Written problem → Output the lines below exactly, please, from the first line until the line with "R = math.radians", counting both.

Raw data →
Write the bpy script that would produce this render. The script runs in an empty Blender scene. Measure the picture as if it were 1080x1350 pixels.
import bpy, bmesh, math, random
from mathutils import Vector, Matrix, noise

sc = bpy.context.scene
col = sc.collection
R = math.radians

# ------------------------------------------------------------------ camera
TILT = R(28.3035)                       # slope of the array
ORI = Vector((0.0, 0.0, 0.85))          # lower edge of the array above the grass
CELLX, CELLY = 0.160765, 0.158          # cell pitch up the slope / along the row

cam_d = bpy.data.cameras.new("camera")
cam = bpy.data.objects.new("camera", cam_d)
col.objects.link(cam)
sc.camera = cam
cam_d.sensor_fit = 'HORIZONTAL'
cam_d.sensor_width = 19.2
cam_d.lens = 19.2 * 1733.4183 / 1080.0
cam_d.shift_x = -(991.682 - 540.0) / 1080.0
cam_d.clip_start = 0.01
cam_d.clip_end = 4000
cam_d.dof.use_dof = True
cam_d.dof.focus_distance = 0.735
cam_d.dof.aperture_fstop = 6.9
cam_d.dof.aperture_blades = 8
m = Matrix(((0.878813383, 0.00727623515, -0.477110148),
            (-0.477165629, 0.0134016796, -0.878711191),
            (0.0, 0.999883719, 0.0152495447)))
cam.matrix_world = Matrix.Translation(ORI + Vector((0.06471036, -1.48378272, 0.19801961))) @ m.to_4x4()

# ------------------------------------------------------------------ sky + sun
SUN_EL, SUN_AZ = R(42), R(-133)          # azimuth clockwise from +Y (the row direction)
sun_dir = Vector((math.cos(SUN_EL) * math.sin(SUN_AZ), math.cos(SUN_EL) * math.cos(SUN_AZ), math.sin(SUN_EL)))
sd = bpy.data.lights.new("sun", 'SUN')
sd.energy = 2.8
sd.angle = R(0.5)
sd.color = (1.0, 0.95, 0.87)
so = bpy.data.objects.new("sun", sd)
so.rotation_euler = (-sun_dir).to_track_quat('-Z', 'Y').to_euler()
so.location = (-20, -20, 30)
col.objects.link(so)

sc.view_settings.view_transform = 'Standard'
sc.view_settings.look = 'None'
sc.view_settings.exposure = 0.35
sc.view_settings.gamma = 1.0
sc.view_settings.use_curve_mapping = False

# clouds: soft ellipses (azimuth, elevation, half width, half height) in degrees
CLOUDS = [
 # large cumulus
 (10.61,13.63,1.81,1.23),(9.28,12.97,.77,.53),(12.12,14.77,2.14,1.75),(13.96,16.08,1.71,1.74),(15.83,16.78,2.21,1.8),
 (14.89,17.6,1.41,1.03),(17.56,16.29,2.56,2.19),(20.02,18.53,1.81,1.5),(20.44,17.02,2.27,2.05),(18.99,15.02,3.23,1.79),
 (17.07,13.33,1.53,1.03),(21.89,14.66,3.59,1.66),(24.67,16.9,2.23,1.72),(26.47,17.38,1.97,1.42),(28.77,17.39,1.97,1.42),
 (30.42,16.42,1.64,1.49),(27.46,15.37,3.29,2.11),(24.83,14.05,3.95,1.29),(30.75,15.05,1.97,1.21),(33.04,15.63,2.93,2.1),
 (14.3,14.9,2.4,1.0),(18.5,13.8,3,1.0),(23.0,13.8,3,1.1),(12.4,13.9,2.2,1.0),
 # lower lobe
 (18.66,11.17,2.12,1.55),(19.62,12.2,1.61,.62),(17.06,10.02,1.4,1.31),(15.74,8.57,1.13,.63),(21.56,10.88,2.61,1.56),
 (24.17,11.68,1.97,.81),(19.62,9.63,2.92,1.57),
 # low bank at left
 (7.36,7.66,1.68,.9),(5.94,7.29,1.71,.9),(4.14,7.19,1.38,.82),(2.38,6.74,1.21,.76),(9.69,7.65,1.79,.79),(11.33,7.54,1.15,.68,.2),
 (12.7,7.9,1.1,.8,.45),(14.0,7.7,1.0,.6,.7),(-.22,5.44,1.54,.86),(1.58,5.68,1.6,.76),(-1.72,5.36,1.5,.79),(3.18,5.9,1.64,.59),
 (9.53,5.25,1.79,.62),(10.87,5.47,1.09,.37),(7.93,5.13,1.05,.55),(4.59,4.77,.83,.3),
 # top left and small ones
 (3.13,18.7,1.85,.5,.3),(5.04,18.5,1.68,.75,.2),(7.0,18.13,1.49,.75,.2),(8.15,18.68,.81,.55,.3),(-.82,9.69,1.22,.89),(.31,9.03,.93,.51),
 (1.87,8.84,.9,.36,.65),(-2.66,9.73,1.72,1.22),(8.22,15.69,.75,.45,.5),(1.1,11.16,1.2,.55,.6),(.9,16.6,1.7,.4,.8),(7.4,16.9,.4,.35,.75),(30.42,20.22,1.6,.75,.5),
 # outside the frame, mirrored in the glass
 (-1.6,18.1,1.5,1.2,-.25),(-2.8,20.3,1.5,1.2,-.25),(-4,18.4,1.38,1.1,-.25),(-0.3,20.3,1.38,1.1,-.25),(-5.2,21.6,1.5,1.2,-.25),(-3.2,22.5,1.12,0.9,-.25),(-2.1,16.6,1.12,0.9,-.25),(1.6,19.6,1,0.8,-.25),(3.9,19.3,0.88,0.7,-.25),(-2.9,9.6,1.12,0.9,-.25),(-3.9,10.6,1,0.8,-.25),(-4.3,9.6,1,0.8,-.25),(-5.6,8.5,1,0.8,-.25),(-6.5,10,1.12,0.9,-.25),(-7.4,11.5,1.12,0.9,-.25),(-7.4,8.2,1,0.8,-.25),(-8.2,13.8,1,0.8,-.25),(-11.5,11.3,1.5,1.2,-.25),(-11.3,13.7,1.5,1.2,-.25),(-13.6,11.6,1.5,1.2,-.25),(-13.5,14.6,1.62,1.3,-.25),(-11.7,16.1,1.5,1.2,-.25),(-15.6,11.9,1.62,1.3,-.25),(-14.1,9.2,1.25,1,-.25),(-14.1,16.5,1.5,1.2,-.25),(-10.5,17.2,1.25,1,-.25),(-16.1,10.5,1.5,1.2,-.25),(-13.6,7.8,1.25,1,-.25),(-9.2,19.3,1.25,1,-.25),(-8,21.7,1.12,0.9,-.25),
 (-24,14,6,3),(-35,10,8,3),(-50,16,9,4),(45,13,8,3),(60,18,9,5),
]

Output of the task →
Write the bpy script that would produce this render. The script runs in an empty Blender scene. Measure the picture as if it were 1080x1350 pixels.
import bpy, bmesh, math, random
from mathutils import Vector, Matrix, noise

sc = bpy.context.scene
col = sc.collection
R = math.radians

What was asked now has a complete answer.